Kepala Dinas Pendidikan (Dispendik) Kota Surabaya, Yusuf Masruh menyebut langkah Kementerian sejalan dengan arah kebijakan pendidikan di Surabaya yang sudah berjalan setahun terakhir. Ia menilai kebijakan itu menjadi momentum untuk memperkuat program pengenalan bahasa yang sudah diterapkan di sekolah-sekolah.
“Alhamdulillah. Mudah-mudahan nanti kalau program Kementerian jalan tahun depan, kami sudah mempersiapkan,” ujar Yusuf, dikutip dari laman resmi Pemkot Surabaya, Kamis (23/10/2025).
Menurut Yusuf, Wali Kota Surabaya Eri Cahyadi bersama Bunda PAUD Rini Indriyani telah memulai inisiatif penguatan bahasa sejak tahun lalu. Program ini berlangsung dari jenjang PAUD hingga SD.
“Di PAUD itu, ada pengenalan kosakata dan itu sudah kita mulai. Untuk SD nanti naik satu level bagaimana merangkai kosakata Bahasa Inggris yang sudah diajarkan di PAUD,” jelasnya.
Yusuf berharap kesinambungan program ini dapat membuat siswa lebih siap ketika masuk jenjang Sekolah Menengah Pertama (SMP). Ia menyebut, pada tahap itu pembelajaran akan berfokus pada struktur bahasa atau grammar.
“Waktu SMP itu waktu kita bicara bidang studi Bahasa Inggris kan sudah siap. Sudah diperkaya dengan kosakata-kosakata yang banyak,” tambah Yusuf.
Program Khusus Dispendik Surabaya
Untuk memperkuat kemampuan berbicara, Dispendik Surabaya juga menjalankan program khusus setiap Jumat di seluruh SD dan SMP. Program tersebut mendorong siswa menggunakan Bahasa Inggris dalam percakapan sehari-hari di sekolah.
“Setiap Jumat di SD dan SMP sudah ada programnya mengajarkan anak-anak untuk berani berbicara Bahasa Inggris dengan teman dan gurunya,” kata Yusuf.

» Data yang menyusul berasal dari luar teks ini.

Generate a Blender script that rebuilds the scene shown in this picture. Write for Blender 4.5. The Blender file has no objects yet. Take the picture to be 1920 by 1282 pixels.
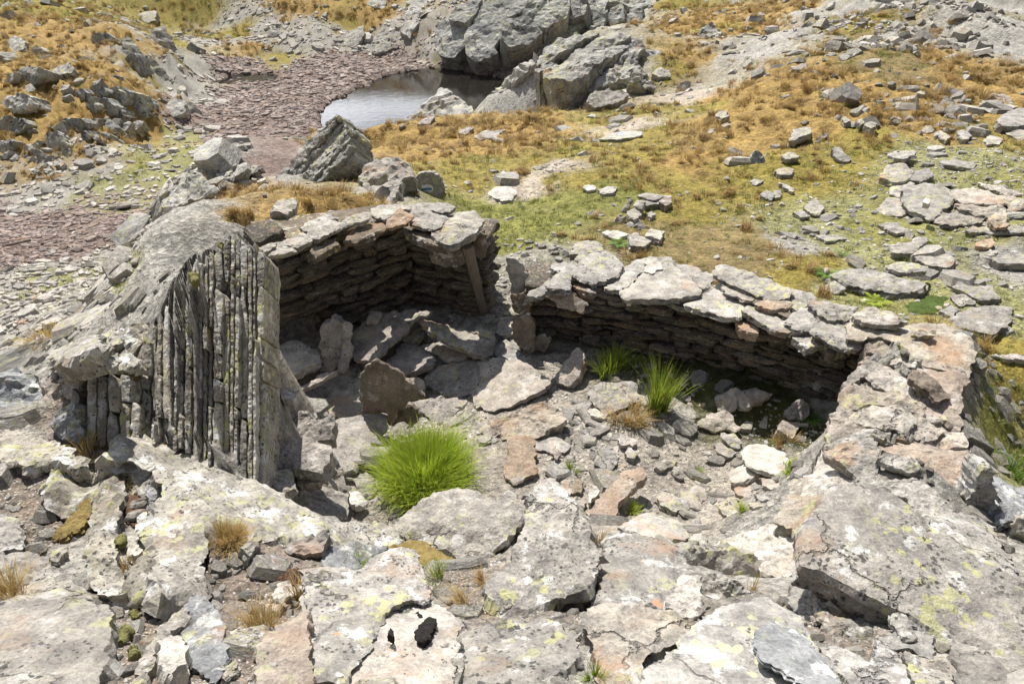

Ia menegaskan bahwa kesiapan guru juga menjadi perhatian utama. Setiap SD di Surabaya telah memiliki pengajar yang terlibat dalam pembelajaran Bahasa Inggris melalui muatan lokal (mulok). Guru non-Bahasa Inggris pun dilibatkan untuk memperkuat pembiasaan berbahasa di kelas.

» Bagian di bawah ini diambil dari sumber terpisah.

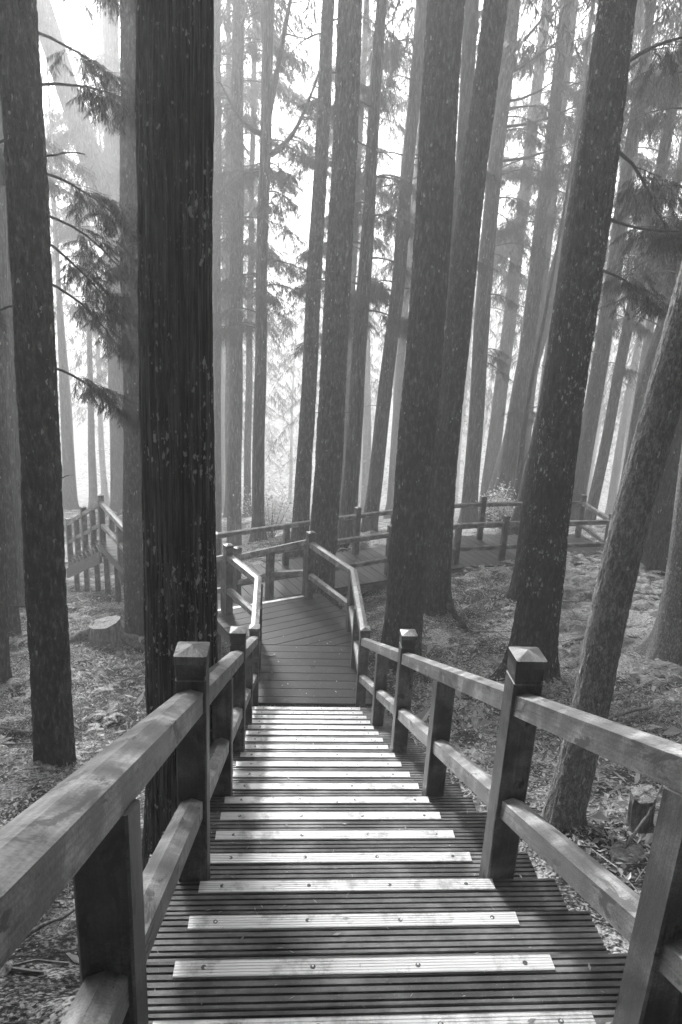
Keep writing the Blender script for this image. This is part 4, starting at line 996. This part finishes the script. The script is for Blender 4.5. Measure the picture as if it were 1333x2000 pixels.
# ferns
def ferns(centres, name, label, size=.35, nf=9):
    Vs, Fs = [], []; off = 0
    for cx, cyy in centres:
        cz = float(ground(cx, cyy))
        for f in range(nf):
            a = rng.uniform(0, 6.28); L = size*rng.uniform(.6, 1.2); d = np.array([math.cos(a), math.sin(a)]); lift = rng.uniform(.45, .95)
            for j in range(12):
                t = .12+.88*j/12; p = np.array([cx+d[0]*L*t, cyy+d[1]*L*t, cz+L*(lift*t-.75*t*t)+.02])
                w = L*.26*(1-t)**.7+.008
                for s in (-1, 1):
                    e = p+np.array([-d[1]*s*w+d[0]*w*.3, d[0]*s*w+d[1]*w*.3, -.15*w]); b1 = p+np.array([d[0], d[1], 0])*.035*L/.35
                    Vs += [p, e, b1]; Fs.append((off, off+1, off+2)); off += 3
    return tag(link(name, mesh_np(name, Vs, None, Fs), M_PLANT), label, None, 'stuff')
fc = [(rng.uniform(4.6, 8.2), rng.uniform(11.6, 13.9)) for _ in range(70)]+[(rng.uniform(4.2, 8), rng.uniform(7.5, 11.5)) for _ in range(34)]
ferns(fc, 'ground_ferns', 'bright ferns covering the mound before the right end of the walkway', .42, 12)
fc = [tuple(tn(rng.uniform(4, 10), rng.uniform(13.0, 14.6))) for _ in range(50)]+[(rng.uniform(5, 9), rng.uniform(16.6, 18)) for _ in range(20)]
ferns(fc, 'fern_bank', 'ferns on the bank behind the far walkway railing', .36)
fc = [(rng.uniform(-3.6, -1.5), rng.uniform(6.5, 9.8)) for _ in range(18)]+[(rng.uniform(-6.5, -3.4), rng.uniform(8, 14)) for _ in range(26)]
ferns(fc, 'slope_ferns', 'small ferns on the slope left of the thick dark cedar', .2, 7)
# leafy shrubs behind the railing
for cx, cyy, h, lab in ((5.6, 17.3, 1.1, 'round leafy shrub beyond the far railing left of the spotted trunk'), (1.7, 14.95, .55, 'dark leafy shrub at the far railing newel right of the centre trunk'), (-.4, 18.2, 1.5, 'airy leafy shrub in the mist right of the forked trunk')):
    t = thing('leafy_shrub', lab, 'shrub', (cx, cyy, float(ground(cx, cyy))))
    parts = []; n=1600; tips = []
    for j in range(11):
        a = rng.uniform(0, 6.28); e = np.array([math.cos(a)*h*.5*rng.random(), math.sin(a)*h*.5*rng.random(), h*rng.uniform(.5, 1)]); parts.append(tube([(0, 0, 0), e*.5+rng.normal(size=3)*.03, e], [.012, .008, .003], 4)); tips.append(e)
    V, Fq = join(parts); link('stem', mesh_np('stem', V, Fq), M_BRANCH, t)
    P = np.array(tips)[rng.integers(0, 11, n)]*rng.uniform(.5, 1.1, n)[:, None]+rng.normal(size=(n, 3))*.12*h; a = rng.uniform(0, 6.28, n); s = .035*rng.uniform(.6, 1.4, n)
    u = np.stack([np.cos(a), np.sin(a), rng.normal(size=n)*.4], -1)*s[:, None]; v = np.stack([-np.sin(a), np.cos(a), rng.normal(size=n)*.4], -1)*s[:, None]*.5
    tag(link('foliage', mesh_np('foliage', np.stack([P-u, P-v, P+u, P+v], 1).reshape(-1, 3), np.arange(4*n).reshape(-1, 4)), M_PLANT, t), kind='stuff')
# ------------------------------------------------------------------ stumps, roots, fallen branches, stones
def stump(name, label, x, y, r, h, flare, seed, lean=.15, roots=()):
    gz = float(ground(x, y))-.06
    t = thing(name, label, 'stump', (x, y, gz))
    nA = 72; rows = np.linspace(0, h, 26); A, Hh = np.meshgrid(np.linspace(0, 1, nA, endpoint=False), rows)
    lob = .5+.5*np.cos(2*np.pi*(A*4+seed*.3))
    R = r*(1+flare*np.exp(-Hh/(h*.35))*(.3+lob))+.012*vnoise(A, Hh, 22, 5, seed)+.02*vnoise(A, Hh, 8, 3, seed+1)
    Z = Hh*(1+.04*vnoise(A, Hh*0, 10, 1, seed+3)*(Hh/h))+lean*r*np.cos(2*np.pi*A)*(Hh/h)
    V = np.stack([R*np.cos(2*np.pi*A), R*np.sin(2*np.pi*A), Z], -1).reshape(-1, 3)
    I = np.arange(26*nA).reshape(26, nA); J = np.roll(I, -1, 1)
    link('trunk_base', mesh_np('trunk_base', V, np.stack([I[:-1], J[:-1], J[1:], I[1:]], -1).reshape(-1, 4), smooth=True), M_STUMP, t)
    top = V.reshape(26, nA, 3)[-1]; c = top.mean(0)
    ringv = [c+(top-c)*f+np.array([0, 0, .006])*(1-f)+rng.normal(size=(nA, 3))*.002 for f in (.999, .75, .5, .25, .05)]
    V2 = np.concatenate(ringv); I = np.arange(5*nA).reshape(5, nA); J = np.roll(I, -1, 1)
    link('cut_face', mesh_np('cut_face', V2, np.stack([I[:-1], J[:-1], J[1:], I[1:]], -1).reshape(-1, 4), smooth=True), M_CUT, t)
    for (dx, dy) in roots:
        n_ = 9; tt = np.linspace(0, 1, n_); px = r*.6*np.sign(dx)+dx*tt; py = dy*tt+.04*np.sin(tt*5)
        pz = ground(x+px, y+py)-gz+.05*(1-tt)+h*.45*np.exp(-tt*5)
        V3, F3 = tube(np.stack([px, py, pz], -1), .075*(1-tt)+.018, 8); link('root', mesh_np('root', V3, F3, smooth=True), M_STUMP, t)
    return t
stump('tree_stump', 'old weathered cut stump with roots on the left slope beside the slim grey trunk', -3.04, 11.2, .25, .42, .55, 3, .22, ((.85, -.25), (-.7, -.2), (.5, .4)))
stump('small_stump', 'small pale-topped sawn stump behind the right stair railing', 2.37, 3.72, .07, .33, .25, 5, .3)
def log(label, pts, r, mat=None, name='fallen_branch', cat='fallen branch', twig=0):
    P = []
    for (x, y, dz) in pts: P.append((x, y, float(ground(x, y))+dz))
    P = np.array(P); tt = np.linspace(0, len(P)-1, 6*len(P)); Q = np.stack([np.interp(tt, np.arange(len(P)), P[:, i]) for i in range(3)], -1)
    Q += rng.normal(size=Q.shape)*r*.25
    rr = np.linspace(r, r*.4, len(Q))*(1+.15*rng.normal(size=len(Q)))
    parts = [tube(Q, rr, 7)]
    for i in range(twig):
        k = rng.integers(2, len(Q)-2); a = rng.uniform(0, 6.28); L = rng.uniform(.15, .4); e = Q[k]+np.array([math.cos(a)*L, math.sin(a)*L, rng.uniform(0, .15)]); parts.append(tube([Q[k], (Q[k]+e)/2+rng.normal(size=3)*.02, e], [r*.4, r*.25, .003], 4))
    V, Fq = join(parts); c = P.mean(0)
    o = link(name, mesh_np(name, V-c, Fq, smooth=True), mat or M_TWIG, None, c); tag(o, label, cat)
    return o
log('long pale branch lying across the litter at the left edge behind the mossy trunk', [(-4.6, 7.6, .06), (-3.6, 7.7, .05), (-2.7, 7.5, .04)], .028, twig=3)
log('second thinner branch lying just below the long pale one at left', [(-4.4, 7.1, .05), (-3.4, 7.15, .04), (-2.6, 7.3, .04)], .018, twig=2)
log('curved dark root snaking down the slope under the near left handrail', [(-1.25, 2.1, .03), (-1.35, 2.7, .05), (-1.15, 3.3, .05), (-1.0, 3.6, .02)], .018)
log('dark bent branch on the slope under the near left handrail, nearest the camera', [(-1.0, 1.7, .03), (-1.3, 2.2, .06), (-1.75, 2.9, .04)], .02, twig=2)
log('thin stick leaning among the leaves below the left rail', [(-1.7, 3.2, .04), (-1.5, 4.1, .06), (-1.35, 5.0, .03)], .012, twig=2)
log('pale forked branch by the painted sunlit patch between the mossy and spotted trunks', [(2.55, 9.3, .03), (2.8, 10.1, .05), (2.7, 10.9, .03)], .02, twig=3)
log('short pale stick crossing the painted sunlit patch right of the mossy trunk', [(3.2, 10.9, .03), (3.5, 10.5, .05), (3.6, 10.0, .03)], .02)
log('heap of bare branches by the pale leaning trunk', [(3.0, 5.9, .05), (3.5, 6.4, .12), (3.9, 6.6, .06)], .03, twig=6)
log('dead forked branch lying across the painted sunlit earth beyond the spotted trunk', [(4.6, 11.6, .05), (5.3, 11.2, .10), (6.1, 11.3, .05)], .022, twig=5)
log('crooked dead branch lying at the foot of the big dark trunk', [(2.3, 8.4, .04), (2.7, 8.0, .08), (2.9, 7.3, .04)], .02, twig=4)
log('dead branch lying on the left slope below the stump', [(-3.2, 9.9, .04), (-2.5, 9.5, .08), (-1.9, 9.6, .05)], .018, twig=4)
log('long bare branch running to the right edge above the small stump', [(3.2, 6.7, .06), (4.0, 6.9, .10), (5.0, 6.7, .06)], .024, twig=4)
log('bare branch lower down the right slope, pointing at the small stump', [(3.3, 5.2, .05), (3.9, 5.6, .08), (4.6, 5.5, .05)], .016, twig=4)
log('dark slanting stick leaning against the small stump', [(2.1, 3.4, .05), (2.35, 3.6, .2), (2.6, 3.9, .32)], .012)
log('side root of the rough mossy trunk reaching down to the litter', [(2.95, 11.6, .16), (3.12, 11.1, .06), (3.2, 10.7, .0)], .06, M_BARK2, 'surface_root', 'root')
log('pale surface root below the spotted trunk', [(4.3, 9.6, .02), (4.9, 9.9, .05), (5.4, 9.5, .02)], .035, M_STUMP, 'surface_root', 'root')
def rock(label, x, y, s, mat, seed, name='rock', cat='rock', squash=.55):
    g_ = np.random.default_rng(seed); a = np.linspace(0, 1, 20, endpoint=False); e = np.linspace(-.5, .5, 11)
    A, E_ = np.meshgrid(a, e); R = s*(1+.22*vnoise(A, E_, 5, 2.5, seed)+.10*vnoise(A, E_, 10, 6, seed+1))
    V = np.stack([R*np.cos(2*np.pi*A)*np.cos(np.pi*E_), R*np.sin(2*np.pi*A)*np.cos(np.pi*E_)*.75, R*np.sin(np.pi*E_)*squash], -1).reshape(-1, 3)
    I = np.arange(220).reshape(11, 20); J = np.roll(I, -1, 1)
    o = link(name, mesh_np(name, V, np.stack([I[:-1], J[:-1], J[1:], I[1:]], -1).reshape(-1, 4), smooth=False), mat, None, (x, y, float(ground(x, y))+s*squash*.3)); o.rotation_euler = (g_.uniform(-.2, .2), g_.uniform(-.2, .2), g_.uniform(0, 6))
    return tag(o, label, cat)
rock('broken slab of rotten wood lying under the right rail beside the small stump', 2.12, 3.38, .13, M_STUMP, 31, 'rotten_wood', 'dead wood', squash=.3)
rock('rounded pale stone behind the right newel, below the top rail', 1.75, 4.6, .07, M_STONE, 32)
rock('pale pebble on the left slope below the near handrail', -1.30, 2.75, .035, M_CUT, 33)
rock('second pale pebble just below the first on the left slope', -1.22, 2.55, .04, M_CUT, 34)
rock('grey stone on the left slope under the walkway legs', -3.1, 13.1, .12, M_STONE, 35)
rock('pale stone by the mound at the kinked railing', 4.0, 13.0, .08, M_STONE, 36)
# leaves lying on the landing
def deck_leaf(label, x, y, L, a, mat=M_CUT):
    n_ = 9; t = np.linspace(-1, 1, n_); w = .28*L*np.sqrt(np.maximum(0, 1-t*t))*(1+.3*np.sin(t*9)); Vv = []
    for i in range(n_):
        cx_, cy_ = x+math.cos(a)*t[i]*L/2, y+math.sin(a)*t[i]*L/2; z = ZL+.006+.010*abs(t[i])**2+.004*math.sin(i)
        Vv += [(cx_-math.sin(a)*w[i]/2, cy_+math.cos(a)*w[i]/2, z+.006), (cx_, cy_, z), (cx_+math.sin(a)*w[i]/2, cy_-math.cos(a)*w[i]/2, z+.006)]
    Ff = []
    for i in range(n_-1):
        b = i*3; Ff += [(b, b+1, b+4, b+3), (b+1, b+2, b+5, b+4)]
    tag(link('fallen_leaf', mesh_np('fallen_leaf', Vv, Ff), mat), label, 'leaf')
deck_leaf('curled pale leaf lying on the left of the landing', -.18, 8.60, .17, .12)
deck_leaf('small bright leaf in the middle of the landing boards', .39, 8.28, .065, -.05)
deck_leaf('small pale leaf on the slanting boards near the joint', .66, 9.0, .055, .2)
deck_leaf('tiny bright leaf at the right edge of the lowest landing boards', .88, 7.76, .04, .6)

“Yang di SMP ini termasuk SD saya kemarin mulai itu sudah kami sampaikan guru lainnya itu juga mengikuti. Kalau bilingual itu kan pengajar lebih nyaman dan lebih bagus,” paparnya.
Menurut Yusuf, penguatan kemampuan berbahasa bukan tanggung jawab guru Bahasa Inggris semata, melainkan seluruh tenaga pendidik di sekolah. Ia menyebut pendekatan ini memungkinkan siswa terbiasa mendengar dan menggunakan Bahasa Inggris dalam berbagai konteks belajar.
“Kalau di Surabaya, memang dikenalkan secara bertahap mulai PAUD, SD, dan SMP, di mana di setiap jenjangnya akan menyesuaikan usia dan kemampuan anak. Jadi usia PAUD pengenalan kosakata, SD mulai belajar merakit kosakata, dan SMP lebih pada grammar dan lainnya,” pungkasnya.